Given exercise:
Send back all the data below, exactly as given.
┄┄┄┄┄┄┄┄┄┄┄┄┄┄┄┄┄┄┄┄
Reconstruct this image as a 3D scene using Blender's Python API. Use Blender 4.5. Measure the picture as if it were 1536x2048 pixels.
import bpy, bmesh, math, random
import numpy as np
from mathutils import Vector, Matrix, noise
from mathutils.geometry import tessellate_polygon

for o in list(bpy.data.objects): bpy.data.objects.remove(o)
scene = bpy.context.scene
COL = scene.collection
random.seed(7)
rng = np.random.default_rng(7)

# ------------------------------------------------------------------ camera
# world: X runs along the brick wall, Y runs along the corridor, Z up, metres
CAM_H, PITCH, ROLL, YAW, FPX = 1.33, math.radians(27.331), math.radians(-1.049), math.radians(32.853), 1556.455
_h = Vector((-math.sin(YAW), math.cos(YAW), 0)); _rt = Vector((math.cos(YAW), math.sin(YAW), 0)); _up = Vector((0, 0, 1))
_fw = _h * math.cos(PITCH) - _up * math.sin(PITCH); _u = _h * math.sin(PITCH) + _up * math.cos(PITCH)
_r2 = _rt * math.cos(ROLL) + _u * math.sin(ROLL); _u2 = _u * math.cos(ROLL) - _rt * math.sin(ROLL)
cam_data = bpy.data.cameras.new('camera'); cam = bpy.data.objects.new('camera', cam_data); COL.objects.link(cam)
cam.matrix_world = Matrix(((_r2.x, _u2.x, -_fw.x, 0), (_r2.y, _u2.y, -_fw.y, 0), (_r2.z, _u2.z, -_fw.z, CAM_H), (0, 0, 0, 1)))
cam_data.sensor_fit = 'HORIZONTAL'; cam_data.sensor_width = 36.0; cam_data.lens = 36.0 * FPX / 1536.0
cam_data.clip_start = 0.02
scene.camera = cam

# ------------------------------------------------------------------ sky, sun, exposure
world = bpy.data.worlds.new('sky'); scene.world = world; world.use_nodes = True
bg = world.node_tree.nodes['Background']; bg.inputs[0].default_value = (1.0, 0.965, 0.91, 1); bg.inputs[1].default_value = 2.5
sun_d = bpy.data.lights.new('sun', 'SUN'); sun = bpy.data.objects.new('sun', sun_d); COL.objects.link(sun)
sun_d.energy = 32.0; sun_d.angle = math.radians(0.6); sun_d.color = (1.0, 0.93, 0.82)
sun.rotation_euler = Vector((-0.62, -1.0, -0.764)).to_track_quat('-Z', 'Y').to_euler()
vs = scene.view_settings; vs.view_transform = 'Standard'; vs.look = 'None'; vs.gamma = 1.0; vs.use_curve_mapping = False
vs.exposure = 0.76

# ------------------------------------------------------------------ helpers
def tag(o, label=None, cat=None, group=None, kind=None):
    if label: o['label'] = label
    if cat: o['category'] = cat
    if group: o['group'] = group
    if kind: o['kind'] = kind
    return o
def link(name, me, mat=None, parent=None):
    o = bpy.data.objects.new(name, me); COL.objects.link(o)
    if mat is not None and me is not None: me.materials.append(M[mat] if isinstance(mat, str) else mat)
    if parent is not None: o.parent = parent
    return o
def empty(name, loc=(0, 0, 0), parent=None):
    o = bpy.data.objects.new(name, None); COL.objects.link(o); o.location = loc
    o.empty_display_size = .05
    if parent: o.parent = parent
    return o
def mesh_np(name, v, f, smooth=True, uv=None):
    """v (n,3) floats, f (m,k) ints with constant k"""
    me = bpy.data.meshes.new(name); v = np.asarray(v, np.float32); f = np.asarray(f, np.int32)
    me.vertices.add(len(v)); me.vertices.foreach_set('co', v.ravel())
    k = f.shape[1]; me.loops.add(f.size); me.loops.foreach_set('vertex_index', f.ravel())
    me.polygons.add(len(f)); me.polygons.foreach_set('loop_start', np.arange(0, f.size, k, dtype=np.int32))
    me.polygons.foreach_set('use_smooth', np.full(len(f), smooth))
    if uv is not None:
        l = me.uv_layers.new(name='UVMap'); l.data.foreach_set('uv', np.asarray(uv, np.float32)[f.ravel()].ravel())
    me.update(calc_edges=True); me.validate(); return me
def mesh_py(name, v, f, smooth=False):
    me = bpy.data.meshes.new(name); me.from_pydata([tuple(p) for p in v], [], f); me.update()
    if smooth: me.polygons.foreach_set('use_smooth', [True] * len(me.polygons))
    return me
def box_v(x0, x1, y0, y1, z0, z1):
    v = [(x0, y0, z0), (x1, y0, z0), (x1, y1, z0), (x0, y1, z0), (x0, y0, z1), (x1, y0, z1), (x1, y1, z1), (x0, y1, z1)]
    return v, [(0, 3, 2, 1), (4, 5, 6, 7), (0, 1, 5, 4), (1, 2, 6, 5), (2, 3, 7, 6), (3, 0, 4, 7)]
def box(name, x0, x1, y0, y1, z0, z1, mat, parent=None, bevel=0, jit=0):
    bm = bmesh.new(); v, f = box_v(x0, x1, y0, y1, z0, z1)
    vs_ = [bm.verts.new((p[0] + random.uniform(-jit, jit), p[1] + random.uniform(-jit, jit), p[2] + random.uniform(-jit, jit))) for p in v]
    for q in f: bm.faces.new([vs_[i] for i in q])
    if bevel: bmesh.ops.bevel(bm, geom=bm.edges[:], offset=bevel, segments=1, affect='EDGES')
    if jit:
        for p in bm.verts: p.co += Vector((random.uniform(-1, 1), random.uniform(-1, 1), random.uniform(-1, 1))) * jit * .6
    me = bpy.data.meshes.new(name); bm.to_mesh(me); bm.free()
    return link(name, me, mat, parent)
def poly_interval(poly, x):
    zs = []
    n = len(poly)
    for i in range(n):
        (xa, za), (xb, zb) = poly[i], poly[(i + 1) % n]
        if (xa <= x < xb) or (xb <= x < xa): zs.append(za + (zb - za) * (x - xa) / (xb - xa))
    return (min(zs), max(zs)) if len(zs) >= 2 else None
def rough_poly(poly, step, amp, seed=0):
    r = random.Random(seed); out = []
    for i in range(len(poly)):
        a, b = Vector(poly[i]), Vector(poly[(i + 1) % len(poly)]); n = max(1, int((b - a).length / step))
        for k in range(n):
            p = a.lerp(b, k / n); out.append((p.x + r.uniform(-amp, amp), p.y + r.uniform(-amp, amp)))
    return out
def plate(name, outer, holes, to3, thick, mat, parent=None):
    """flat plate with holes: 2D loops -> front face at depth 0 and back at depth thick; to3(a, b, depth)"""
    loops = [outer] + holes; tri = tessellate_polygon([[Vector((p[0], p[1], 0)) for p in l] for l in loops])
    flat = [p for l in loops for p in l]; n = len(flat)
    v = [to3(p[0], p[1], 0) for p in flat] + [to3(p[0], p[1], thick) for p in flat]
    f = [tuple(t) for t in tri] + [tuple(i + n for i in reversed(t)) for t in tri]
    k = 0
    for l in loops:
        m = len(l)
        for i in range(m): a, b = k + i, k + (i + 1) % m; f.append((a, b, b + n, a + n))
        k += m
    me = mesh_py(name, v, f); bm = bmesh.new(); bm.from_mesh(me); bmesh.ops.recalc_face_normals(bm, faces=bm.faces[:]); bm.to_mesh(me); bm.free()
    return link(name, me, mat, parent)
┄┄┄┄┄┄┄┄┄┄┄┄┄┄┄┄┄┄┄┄
Written answer:
Reconstruct this image as a 3D scene using Blender's Python API. Use Blender 4.5. Measure the picture as if it were 1536x2048 pixels.
import bpy, bmesh, math, random
import numpy as np
from mathutils import Vector, Matrix, noise
from mathutils.geometry import tessellate_polygon

for o in list(bpy.data.objects): bpy.data.objects.remove(o)
scene = bpy.context.scene
COL = scene.collection
random.seed(7)
rng = np.random.default_rng(7)

# ------------------------------------------------------------------ camera
# world: X runs along the brick wall, Y runs along the corridor, Z up, metres
CAM_H, PITCH, ROLL, YAW, FPX = 1.33, math.radians(27.331), math.radians(-1.049), math.radians(32.853), 1556.455
_h = Vector((-math.sin(YAW), math.cos(YAW), 0)); _rt = Vector((math.cos(YAW), math.sin(YAW), 0)); _up = Vector((0, 0, 1))
_fw = _h * math.cos(PITCH) - _up * math.sin(PITCH); _u = _h * math.sin(PITCH) + _up * math.cos(PITCH)
_r2 = _rt * math.cos(ROLL) + _u * math.sin(ROLL); _u2 = _u * math.cos(ROLL) - _rt * math.sin(ROLL)
cam_data = bpy.data.cameras.new('camera'); cam = bpy.data.objects.new('camera', cam_data); COL.objects.link(cam)
cam.matrix_world = Matrix(((_r2.x, _u2.x, -_fw.x, 0), (_r2.y, _u2.y, -_fw.y, 0), (_r2.z, _u2.z, -_fw.z, CAM_H), (0, 0, 0, 1)))
cam_data.sensor_fit = 'HORIZONTAL'; cam_data.sensor_width = 36.0; cam_data.lens = 36.0 * FPX / 1536.0
cam_data.clip_start = 0.02
scene.camera = cam

# ------------------------------------------------------------------ sky, sun, exposure
world = bpy.data.worlds.new('sky'); scene.world = world; world.use_nodes = True
bg = world.node_tree.nodes['Background']; bg.inputs[0].default_value = (1.0, 0.965, 0.91, 1); bg.inputs[1].default_value = 2.5
sun_d = bpy.data.lights.new('sun', 'SUN'); sun = bpy.data.objects.new('sun', sun_d); COL.objects.link(sun)
sun_d.energy = 32.0; sun_d.angle = math.radians(0.6); sun_d.color = (1.0, 0.93, 0.82)
sun.rotation_euler = Vector((-0.62, -1.0, -0.764)).to_track_quat('-Z', 'Y').to_euler()
vs = scene.view_settings; vs.view_transform = 'Standard'; vs.look = 'None'; vs.gamma = 1.0; vs.use_curve_mapping = False
vs.exposure = 0.76

# ------------------------------------------------------------------ helpers
def tag(o, label=None, cat=None, group=None, kind=None):
    if label: o['label'] = label
    if cat: o['category'] = cat
    if group: o['group'] = group
    if kind: o['kind'] = kind
    return o
def link(name, me, mat=None, parent=None):
    o = bpy.data.objects.new(name, me); COL.objects.link(o)
    if mat is not None and me is not None: me.materials.append(M[mat] if isinstance(mat, str) else mat)
    if parent is not None: o.parent = parent
    return o
def empty(name, loc=(0, 0, 0), parent=None):
    o = bpy.data.objects.new(name, None); COL.objects.link(o); o.location = loc
    o.empty_display_size = .05
    if parent: o.parent = parent
    return o
def mesh_np(name, v, f, smooth=True, uv=None):
    """v (n,3) floats, f (m,k) ints with constant k"""
    me = bpy.data.meshes.new(name); v = np.asarray(v, np.float32); f = np.asarray(f, np.int32)
    me.vertices.add(len(v)); me.vertices.foreach_set('co', v.ravel())
    k = f.shape[1]; me.loops.add(f.size); me.loops.foreach_set('vertex_index', f.ravel())
    me.polygons.add(len(f)); me.polygons.foreach_set('loop_start', np.arange(0, f.size, k, dtype=np.int32))
    me.polygons.foreach_set('use_smooth', np.full(len(f), smooth))
    if uv is not None:
        l = me.uv_layers.new(name='UVMap'); l.data.foreach_set('uv', np.asarray(uv, np.float32)[f.ravel()].ravel())
    me.update(calc_edges=True); me.validate(); return me
def mesh_py(name, v, f, smooth=False):
    me = bpy.data.meshes.new(name); me.from_pydata([tuple(p) for p in v], [], f); me.update()
    if smooth: me.polygons.foreach_set('use_smooth', [True] * len(me.polygons))
    return me
def box_v(x0, x1, y0, y1, z0, z1):
    v = [(x0, y0, z0), (x1, y0, z0), (x1, y1, z0), (x0, y1, z0), (x0, y0, z1), (x1, y0, z1), (x1, y1, z1), (x0, y1, z1)]
    return v, [(0, 3, 2, 1), (4, 5, 6, 7), (0, 1, 5, 4), (1, 2, 6, 5), (2, 3, 7, 6), (3, 0, 4, 7)]
def box(name, x0, x1, y0, y1, z0, z1, mat, parent=None, bevel=0, jit=0):
    bm = bmesh.new(); v, f = box_v(x0, x1, y0, y1, z0, z1)
    vs_ = [bm.verts.new((p[0] + random.uniform(-jit, jit), p[1] + random.uniform(-jit, jit), p[2] + random.uniform(-jit, jit))) for p in v]
    for q in f: bm.faces.new([vs_[i] for i in q])
    if bevel: bmesh.ops.bevel(bm, geom=bm.edges[:], offset=bevel, segments=1, affect='EDGES')
    if jit:
        for p in bm.verts: p.co += Vector((random.uniform(-1, 1), random.uniform(-1, 1), random.uniform(-1, 1))) * jit * .6
    me = bpy.data.meshes.new(name); bm.to_mesh(me); bm.free()
    return link(name, me, mat, parent)
def poly_interval(poly, x):
    zs = []
    n = len(poly)
    for i in range(n):
        (xa, za), (xb, zb) = poly[i], poly[(i + 1) % n]
        if (xa <= x < xb) or (xb <= x < xa): zs.append(za + (zb - za) * (x - xa) / (xb - xa))
    return (min(zs), max(zs)) if len(zs) >= 2 else None
def rough_poly(poly, step, amp, seed=0):
    r = random.Random(seed); out = []
    for i in range(len(poly)):
        a, b = Vector(poly[i]), Vector(poly[(i + 1) % len(poly)]); n = max(1, int((b - a).length / step))
        for k in range(n):
            p = a.lerp(b, k / n); out.append((p.x + r.uniform(-amp, amp), p.y + r.uniform(-amp, amp)))
    return out
def plate(name, outer, holes, to3, thick, mat, parent=None):
    """flat plate with holes: 2D loops -> front face at depth 0 and back at depth thick; to3(a, b, depth)"""
    loops = [outer] + holes; tri = tessellate_polygon([[Vector((p[0], p[1], 0)) for p in l] for l in loops])
    flat = [p for l in loops for p in l]; n = len(flat)
    v = [to3(p[0], p[1], 0) for p in flat] + [to3(p[0], p[1], thick) for p in flat]
    f = [tuple(t) for t in tri] + [tuple(i + n for i in reversed(t)) for t in tri]
    k = 0
    for l in loops:
        m = len(l)
        for i in range(m): a, b = k + i, k + (i + 1) % m; f.append((a, b, b + n, a + n))
        k += m
    me = mesh_py(name, v, f); bm = bmesh.new(); bm.from_mesh(me); bmesh.ops.recalc_face_normals(bm, faces=bm.faces[:]); bm.to_mesh(me); bm.free()
    return link(name, me, mat, parent)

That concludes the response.